Diese Doppelbödigkeit erklärt auch die leise Ironie, die manche Passagen des Buches prägt. Da die Erzählperspektive auf den Protagonisten beschränkt und die Thematik traurig ist, kann sie nie dominant oder deutlich werden. Doch die durchgehende Selbstbeobachtung des Erzählers, der sich im Café wie Hemingway fühlt („litt romantisk, klassisk forfatteraktig“ (95); „ein bisschen romantisch, wie ein klassischer Schriftsteller“) oder als Atheist in der Kirche nicht singen will, unterminiert seinen Trübsinn: „Men jeg kunne ikke synge. Jeg var ikke fri. Jeg følte meg observert, ikke av de andre i kirka […], men av Gud, som kunne se hvor falsk jeg var, hvor hyklerisk, når jeg sang salmene under byrden av tvil og samtidig påsto min hedninghet, og Gud lo da han så meg sitte der fortvila i benkeradene, og den ironiske latteren hans svei i hjertet, og jeg ble stum. Jeg kunne ikke synge.” (94-95) (”Aber ich konnte nicht singen. Ich war nicht frei. Ich fühlte mich beobachtet, nicht von den anderen in der Kirche […], sondern von Gott, der sehen konnte, wie falsch ich war, wie heuchlerisch, wenn ich Kirchenlieder sang unter einer Last von Zweifeln und gleichzeitig mein Heidentum behauptete, und Gott lachte als er mich verzweifelt dort in der Bankreihe sitzen sah, und sein ironisches Lachen brannte in meinem Herzen, und ich bleib stumm. Ich konnte nicht singen.“)

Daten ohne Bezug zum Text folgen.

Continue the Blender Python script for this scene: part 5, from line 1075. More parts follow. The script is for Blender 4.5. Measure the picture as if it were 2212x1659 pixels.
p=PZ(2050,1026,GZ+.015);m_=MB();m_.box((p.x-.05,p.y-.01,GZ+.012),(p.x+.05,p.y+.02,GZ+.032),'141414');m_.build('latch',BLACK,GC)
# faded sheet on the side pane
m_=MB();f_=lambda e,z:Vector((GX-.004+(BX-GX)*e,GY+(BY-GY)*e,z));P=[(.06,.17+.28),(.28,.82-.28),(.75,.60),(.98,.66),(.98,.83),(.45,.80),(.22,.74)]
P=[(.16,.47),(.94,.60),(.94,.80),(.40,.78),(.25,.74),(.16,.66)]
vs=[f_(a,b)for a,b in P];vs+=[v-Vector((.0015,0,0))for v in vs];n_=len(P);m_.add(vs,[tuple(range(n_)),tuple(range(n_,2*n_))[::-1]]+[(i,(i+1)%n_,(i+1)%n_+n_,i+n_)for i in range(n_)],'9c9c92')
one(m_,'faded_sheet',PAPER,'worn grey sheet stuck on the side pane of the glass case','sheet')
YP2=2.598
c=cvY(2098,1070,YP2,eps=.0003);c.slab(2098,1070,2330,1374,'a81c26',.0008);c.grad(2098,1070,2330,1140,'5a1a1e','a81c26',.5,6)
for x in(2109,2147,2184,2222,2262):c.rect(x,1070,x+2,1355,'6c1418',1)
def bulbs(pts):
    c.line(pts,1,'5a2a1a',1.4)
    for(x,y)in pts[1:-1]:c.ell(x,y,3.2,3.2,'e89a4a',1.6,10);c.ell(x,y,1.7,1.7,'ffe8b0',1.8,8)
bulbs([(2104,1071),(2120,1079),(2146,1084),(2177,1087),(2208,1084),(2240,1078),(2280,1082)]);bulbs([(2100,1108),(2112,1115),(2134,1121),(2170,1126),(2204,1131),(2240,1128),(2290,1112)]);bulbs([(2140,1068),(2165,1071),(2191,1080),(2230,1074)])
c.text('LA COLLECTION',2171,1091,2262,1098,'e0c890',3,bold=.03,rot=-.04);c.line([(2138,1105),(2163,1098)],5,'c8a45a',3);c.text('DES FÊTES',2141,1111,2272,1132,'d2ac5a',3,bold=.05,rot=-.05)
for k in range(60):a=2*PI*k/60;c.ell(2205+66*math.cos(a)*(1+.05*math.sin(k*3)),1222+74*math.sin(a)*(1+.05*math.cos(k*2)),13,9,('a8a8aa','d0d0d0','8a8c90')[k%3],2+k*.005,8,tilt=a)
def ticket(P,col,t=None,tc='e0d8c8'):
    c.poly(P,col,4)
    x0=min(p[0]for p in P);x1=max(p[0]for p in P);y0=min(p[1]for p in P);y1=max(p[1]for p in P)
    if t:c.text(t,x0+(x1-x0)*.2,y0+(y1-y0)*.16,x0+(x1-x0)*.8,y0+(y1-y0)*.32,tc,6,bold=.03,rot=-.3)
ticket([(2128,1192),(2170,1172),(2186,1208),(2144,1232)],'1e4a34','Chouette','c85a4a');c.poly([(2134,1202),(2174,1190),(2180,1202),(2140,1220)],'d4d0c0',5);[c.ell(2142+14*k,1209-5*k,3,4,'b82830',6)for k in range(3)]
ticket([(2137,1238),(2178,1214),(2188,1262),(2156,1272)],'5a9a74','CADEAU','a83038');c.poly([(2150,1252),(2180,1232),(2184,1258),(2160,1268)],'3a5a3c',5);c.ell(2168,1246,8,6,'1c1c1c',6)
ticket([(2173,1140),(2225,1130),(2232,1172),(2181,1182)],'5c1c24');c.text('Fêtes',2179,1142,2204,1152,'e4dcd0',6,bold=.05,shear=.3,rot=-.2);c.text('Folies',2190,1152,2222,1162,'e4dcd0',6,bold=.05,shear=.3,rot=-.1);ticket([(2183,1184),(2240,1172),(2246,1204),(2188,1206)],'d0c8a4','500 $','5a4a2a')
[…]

Die durchgehende Empathie, die der Roman kreiert, bekommt in solchen Passagen leichte Risse, eine Beobachtung zweiter Ordnung entsteht. Die gelegentlich aufblitzende Ironie lässt ein ausschließlich identifikatorisches Lesen nicht zu; als LeserIn wird man angeregt, den Kehrseiten der Melancholie nachzuspüren. Aus diesem Grund – und wegen seiner stilsicheren Prosa – vermag auch dieser Roman von Petterson, auch wenn es nicht sein bester ist, trotz eines fehlenden Plots zu fesseln.

Per Petterson: Menn i min situasjon. Oktober: Oslo, 2018.